The U.S. is quickly becoming the land of the unfit, of built-in distractions, of lies and false promise; it starts with the top office and we still have plenty of room to fall.

There is no excuse for our lack of success at these winter games. When Norway—a nation about the same size as New Mexico with the same population as South Carolina and a GDP less than one eighth of California—fucking comes in and owns you, effortlessly, there is a problem, a huge one.

Norway took home 39 medals in Pyeongchang, breaking the previous Winter Games’ record of 37, set by the U.S. in 2010. The US’s output of 23 medals was the nation’s worst since the 1998 Nagano Games. Only 11 of the Americans’ 23 medals came in events that existed during the 1988 Calgary Olympics. Most of our medals came from snowboarding and freestyle skiing events that, arguably, the rest of the world hasn’t caught up to yet or may or may not be around three or four Olympics from now (if humans exist that long) and it is clear to see the the US is more of a novelty act, a lumbering, slumbering giant—the world’s punchline.

We failed to medal in men’s and women’s individual figure skating, took home a bronze in speed skating (the only medal in the event, men’s or women’s, in the last two games for the US) and were nowhere to be found on the leaderboard in ski jumping, nordic combined or biathlon, bobsled or skeleton. Mikaela Shiffrin’s alpine skiing program was curtailed by weather. Still, she took home a a gold and a silver, and Lindsey Vonn, the winningest skier in US World Cup history, took home a lion-in-winter bronze. With surprise golds, U.S. women’s hockey team and U.S. men’s curling provided some solace for the ever-dwindling audience, but that was about it for the team feel goods from the previous two weeks.

If there was one epic Olympic moment for the Americans it was the gold medal team freestyle of Nordic skiers Jessie Diggins and Kikkan Randall. Diggins, who rounded the final turn of the race in third, put on some kind of glitter-infused turbo boosters to will herself across the line in first. Randall, a five-time Olympian, an Alaskan and a mother (not necessarily in that order) finally got the medal she deserved for skiing fast and mentoring better than any woman at this year’s games. It was a tear-filled moment and watch-on-repeatable.

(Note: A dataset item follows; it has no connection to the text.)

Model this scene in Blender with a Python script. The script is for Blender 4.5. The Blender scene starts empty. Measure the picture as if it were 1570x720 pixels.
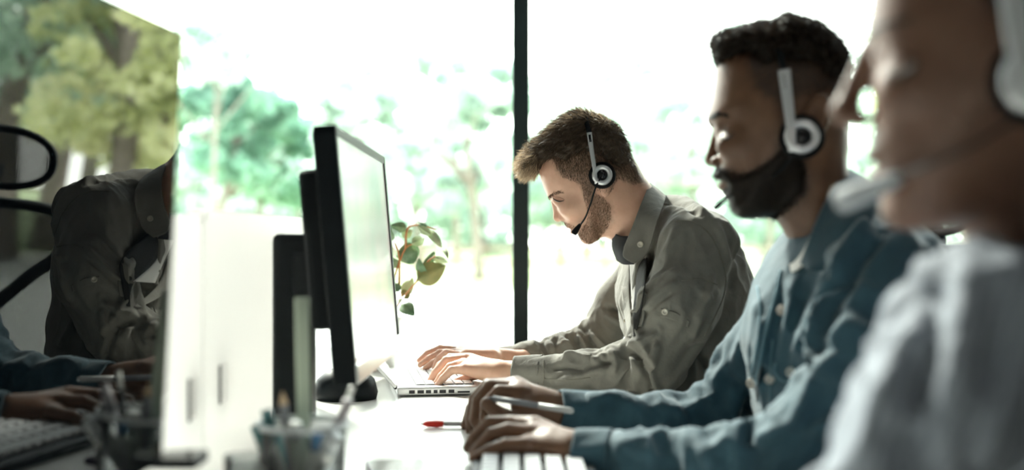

The only problem: the pair was not representative of the bright future, but a hangover fever-dream of the glory of a nation’s storied Olympic past.

The rest of the games for the U.S. were as productive as NBC’s anodyne coverage. There wasn’t much substance behind the Visa ads. An overhaul would be underway in the countdown to Beijing, said USOC Chief of Performance Alan Ashley during a closing news conference. But, the privately funded USOC is a symbol of the problem in the states, not the solution.

The U.S., if it chose to distribute its nearly infinite resources to making communities healthier, raising children in safe environs and prioritizing their education over their bleeding out on classroom floors; if it had a tax plan that favored individual workers and their ability to raise up to a better tomorrow; if it went back to an immigration policy that included people from all countries, of all races and religions and backgrounds; if it was blessed with elected officials who served to protect our lands and the people, plants and animals on them from greed and punishment and destruction at the whims of corporations, then yes—and I’m speaking to both sides of the political aisle—Olympic glory would be attainable once more.

As it stands, we are a country for the elites propped up by the elites. And all of these elites are self-dealing shitheads. Expect, in other words, the progeny of Eric and Don Jr. to be driving bobsleds in the future while the rest of us fight it out in the bread line.